戦争を行なうまでの態勢、形勢
. 孫子曰く、昔の善く戦う者は、まず勝つべからざるをなして、もって敵の勝つべきを待つ。
勝つべからざるは己れに在るも、勝つべきは敵に在り。
故に善く戦う者は、よく勝つべからざるをなすも、敵をして必ず勝つべからしむること能わず。
故に曰く、勝は知るべくしてなすべからず、と。
勝つべからざるは守れぱなり。
勝つべきは攻むれぱなり。
守るはすなわら足らず、攻むるはすなわち余りあり。
善く守る者は九地の下に蔵(かく)れ、善く攻むる者は九天の上に動く。
故によく自ら保ちて勝を全うするなり。
勝を見ること衆人の知るところに過ぎざるは、善の善なる者にあらず。
戦い勝ちて天下善というは、善の善なる者にあらず。
故に秋亳(しゅうごう)を挙ぐるも多力となさず。
日月を見るは明目(めいもく)となさず。
雷霆(らいてい)を聞くは聡耳(そうじ)となさず。
古(いにしえ)のいわゆる善く戦う者は、勝ち易きに勝つ者なり。
故に善く戦う者の勝つや、智名なく、勇功なし。
故にその戦い勝ちてたがわず。
たがわざるは、その措くところ必ず勝つ、すでに敗(やぶ)るる者に勝てばなり。
故に善く戦う者は不敗の地に立ち、而して敵の敗を失わず。
この故に勝兵はまず勝ちて而る後に戦いを求め、敗兵はまず戦いて而る後に勝を求む。
善く兵を用うる者は、道を修めて法を保つ。
故によく勝敗の政をなす。
兵法は、一に曰く度(たく)、二に曰く量、三に曰く数、四に曰く称(しょう)、五に曰く勝(しょう)。
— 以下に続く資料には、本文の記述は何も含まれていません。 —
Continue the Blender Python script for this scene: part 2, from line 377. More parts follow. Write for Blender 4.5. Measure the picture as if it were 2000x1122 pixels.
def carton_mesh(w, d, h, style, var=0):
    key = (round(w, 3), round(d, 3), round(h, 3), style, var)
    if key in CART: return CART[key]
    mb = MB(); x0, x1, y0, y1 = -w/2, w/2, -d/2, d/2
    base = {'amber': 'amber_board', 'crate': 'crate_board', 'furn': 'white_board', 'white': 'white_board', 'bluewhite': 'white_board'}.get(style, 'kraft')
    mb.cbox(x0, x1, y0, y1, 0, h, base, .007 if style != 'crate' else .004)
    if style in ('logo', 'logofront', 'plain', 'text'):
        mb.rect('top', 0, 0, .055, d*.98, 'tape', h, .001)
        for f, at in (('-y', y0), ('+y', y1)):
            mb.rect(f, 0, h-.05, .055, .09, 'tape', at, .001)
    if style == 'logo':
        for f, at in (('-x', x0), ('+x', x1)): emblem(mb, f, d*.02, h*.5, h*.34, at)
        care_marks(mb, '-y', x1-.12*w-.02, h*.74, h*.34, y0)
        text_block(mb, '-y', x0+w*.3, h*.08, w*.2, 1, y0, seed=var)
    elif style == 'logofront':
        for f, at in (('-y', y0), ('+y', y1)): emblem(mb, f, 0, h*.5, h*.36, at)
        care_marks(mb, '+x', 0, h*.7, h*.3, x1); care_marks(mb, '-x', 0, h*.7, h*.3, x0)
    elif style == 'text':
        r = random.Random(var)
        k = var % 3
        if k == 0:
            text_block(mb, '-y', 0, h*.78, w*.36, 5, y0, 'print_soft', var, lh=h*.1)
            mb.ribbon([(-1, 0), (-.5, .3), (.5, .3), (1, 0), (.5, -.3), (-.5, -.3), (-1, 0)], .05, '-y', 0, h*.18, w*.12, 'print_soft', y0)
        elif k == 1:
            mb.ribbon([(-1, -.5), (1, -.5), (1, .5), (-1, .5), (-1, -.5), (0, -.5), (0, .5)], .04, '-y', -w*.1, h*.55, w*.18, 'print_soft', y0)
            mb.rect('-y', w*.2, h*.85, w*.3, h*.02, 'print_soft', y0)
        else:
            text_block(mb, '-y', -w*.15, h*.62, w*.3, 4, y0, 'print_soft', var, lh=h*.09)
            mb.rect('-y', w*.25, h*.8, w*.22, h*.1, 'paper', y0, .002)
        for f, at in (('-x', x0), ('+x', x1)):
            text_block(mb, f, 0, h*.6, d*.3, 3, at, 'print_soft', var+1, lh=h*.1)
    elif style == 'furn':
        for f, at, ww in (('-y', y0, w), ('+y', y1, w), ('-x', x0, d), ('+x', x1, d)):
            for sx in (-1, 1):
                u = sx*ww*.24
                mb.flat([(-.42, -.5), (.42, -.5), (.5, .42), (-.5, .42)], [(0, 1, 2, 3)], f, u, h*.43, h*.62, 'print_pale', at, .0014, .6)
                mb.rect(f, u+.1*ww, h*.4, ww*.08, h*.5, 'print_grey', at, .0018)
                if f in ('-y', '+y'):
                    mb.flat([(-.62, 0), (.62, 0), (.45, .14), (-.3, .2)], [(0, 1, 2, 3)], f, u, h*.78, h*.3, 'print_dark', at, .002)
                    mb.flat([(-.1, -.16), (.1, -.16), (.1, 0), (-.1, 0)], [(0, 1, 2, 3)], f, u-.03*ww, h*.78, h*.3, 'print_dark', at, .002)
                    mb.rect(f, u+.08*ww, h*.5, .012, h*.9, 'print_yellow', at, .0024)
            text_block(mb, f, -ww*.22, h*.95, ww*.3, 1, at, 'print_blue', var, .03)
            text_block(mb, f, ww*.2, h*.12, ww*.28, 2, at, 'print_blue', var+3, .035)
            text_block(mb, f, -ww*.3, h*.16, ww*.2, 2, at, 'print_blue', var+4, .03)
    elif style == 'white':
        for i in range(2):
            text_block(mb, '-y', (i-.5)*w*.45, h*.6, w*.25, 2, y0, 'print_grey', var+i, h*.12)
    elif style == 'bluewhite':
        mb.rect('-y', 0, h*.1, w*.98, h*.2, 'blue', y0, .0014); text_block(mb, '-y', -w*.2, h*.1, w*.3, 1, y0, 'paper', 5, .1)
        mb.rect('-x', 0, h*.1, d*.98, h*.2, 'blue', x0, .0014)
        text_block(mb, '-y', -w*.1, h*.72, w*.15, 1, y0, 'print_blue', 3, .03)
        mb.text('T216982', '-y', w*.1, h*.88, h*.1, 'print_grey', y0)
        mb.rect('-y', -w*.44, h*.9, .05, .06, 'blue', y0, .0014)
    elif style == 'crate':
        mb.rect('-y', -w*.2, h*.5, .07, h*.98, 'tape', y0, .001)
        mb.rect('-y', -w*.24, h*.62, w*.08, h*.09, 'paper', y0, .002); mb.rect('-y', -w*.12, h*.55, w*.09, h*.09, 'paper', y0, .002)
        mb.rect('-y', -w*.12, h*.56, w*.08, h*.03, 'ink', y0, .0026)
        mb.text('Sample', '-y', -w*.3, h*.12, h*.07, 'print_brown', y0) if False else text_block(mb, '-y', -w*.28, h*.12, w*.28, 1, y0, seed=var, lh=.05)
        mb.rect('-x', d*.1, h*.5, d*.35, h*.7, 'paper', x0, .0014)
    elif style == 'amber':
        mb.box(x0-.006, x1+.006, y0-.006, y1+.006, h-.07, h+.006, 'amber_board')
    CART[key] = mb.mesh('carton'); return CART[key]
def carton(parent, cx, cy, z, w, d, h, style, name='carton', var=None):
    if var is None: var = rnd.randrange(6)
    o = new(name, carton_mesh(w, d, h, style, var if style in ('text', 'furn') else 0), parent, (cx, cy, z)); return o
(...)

地は度を生じ、度は量を生じ、量は数を生じ、数は称を生じ、称は勝を生ず。
故に勝兵は鎰(いつ)をもって銖(しゅ)を称(はか)るがごとく、敗兵は銖をもって鎰を称るがごとし。
勝者の人を戦わしむるや、積水を千仞(せんじん)の谿(たに)に決するがごときは、形なり。